Transparency & Advertising: How Trust is Built

By July 10, 2015 March 3rd, 2016 Inbound Marketing

Today, the ability of brands to communicate with their customers is vastly more efficient and effective than it ever has been, and so communication has taken on added meaning. A business that creates or provides helpful content through cross-channel marketing and works with its customers to solve their problems is an example of a business as an engaged resource.

This is especially true now that people care more about their experiences with a product more than its price. Applying more focus on communication and resourcefulness to content strategy is only becoming more important, because people don’t trust advertising nearly as much as they used to

Consumer Distrust

A consumer’s distrust of a brand or product doesn’t usually stem from any single event in time, but is rather an increased exposure to information. However, the variety of the information that can be found is what has been so significant.

For example, if there was a single publication stating that a company was acting unethically, the publication may be lying or have its facts mixed up, and some people would believe it and some wouldn’t. But if there were multiple publications and actual people on social media confirming the businesses’ unethical behavior, it would most likely be believed.

This type of behavior isn’t unheard of either. In fact, multiple businesses have engaged in unethical or minimally transparent practices and have suffered the consequences for it.

Creating a Positive from a Negative Experience

On the other side of this argument, it’s nearly impossible to operate a business without encountering mistakes. These problems could seem formidable, especially with the amount of publicity the smallest mistake could receive. However, there are businesses that have taken this concept and have reversed the effects of a problem to create a stronger sense of brand loyalty among its customers.

There is a case study highlighted by Business Insider that shows a good example this: Taco Bell responded to a lawsuit that claimed its seasoned beef only contained 35% beef. It immediately shared its recipe with a cross-channel marketing campaign focused primarily on social media, that promoted its “not-so-secret” recipe. With strong support from its customers, the lawsuit was dropped four months after it was announced.

Here, Taco Bell openly shared its recipe for the world to see, and they build a PR campaign around it to ensure that it was seen. This wasn’t a company scrambling to slant things to their perspective, they were open and transparent, and they spoke to people individually on social media to emphasize that. If a company wants people to believe something it says, it is wise to politely reach out to customers on an individual level rather than forcefully and obnoxiously.

Millennials & Advertising

Millennials have a problem with advertising—mostly that they don’t trust it. Whether they are jaded, educated, or simply experienced, they don’t believe what they hear on TV (or elsewhere), and many have stopped listening altogether. About 54% of Millennials don’t even have a TV service provider.

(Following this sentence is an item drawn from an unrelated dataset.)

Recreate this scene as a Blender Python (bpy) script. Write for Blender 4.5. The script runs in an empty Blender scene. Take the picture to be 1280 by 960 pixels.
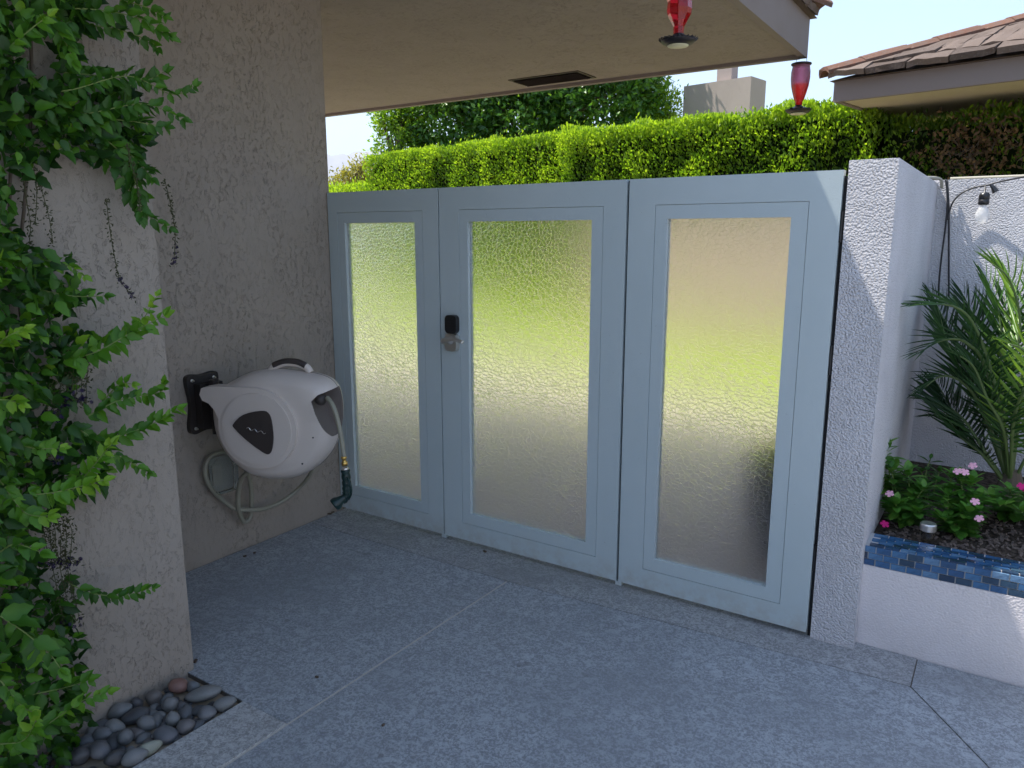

While this doesn’t make traditional advertising ineffective, the measure of success here looks drastically different than it has in years. It’s important to understand that this isn’t because of poor advertising or low-quality products, but rather because this form of directional advertising no longer carries the persuasive power it once did.

Merging Marketing Roles & Cross Channel Advertising

Social media and traditional advertising are very different in many ways, but in certain aspects, they play a very similar role. The main difference between social advertising and traditional ads is how specific they can be with the target audience, but the macro view of advertising is brand awareness, which is achieved through all forms of advertising.

Brand awareness comes together with how connected everything today is. By using cross-channel advertising, content is shared in nearly all forms of media on virtually any device: smartphones, tablets, TVs, desktop computers, and more. By understanding a more comprehensive view of media, consistency across all advertising and marketing campaigns now takes on added meaning.

The most successful advertisements today utilize and leverage cross-channel advertising to tell stories—stories that focus less on comparisons and sales pitches and more on relatable instances or aspects of a brand’s product or service. Developing advertising content this way allows brands maintain a consistent and non-intrusive presence in the mind of consumers.


Ultimately, all forms of advertising are working towards the same goal: to create a sense of trust between businesses and their potential customers. Achieving this without a consistent brand message and transparency is nearly impossible, especially since it is demanded by the newest and perhaps the most powerful generation of consumers.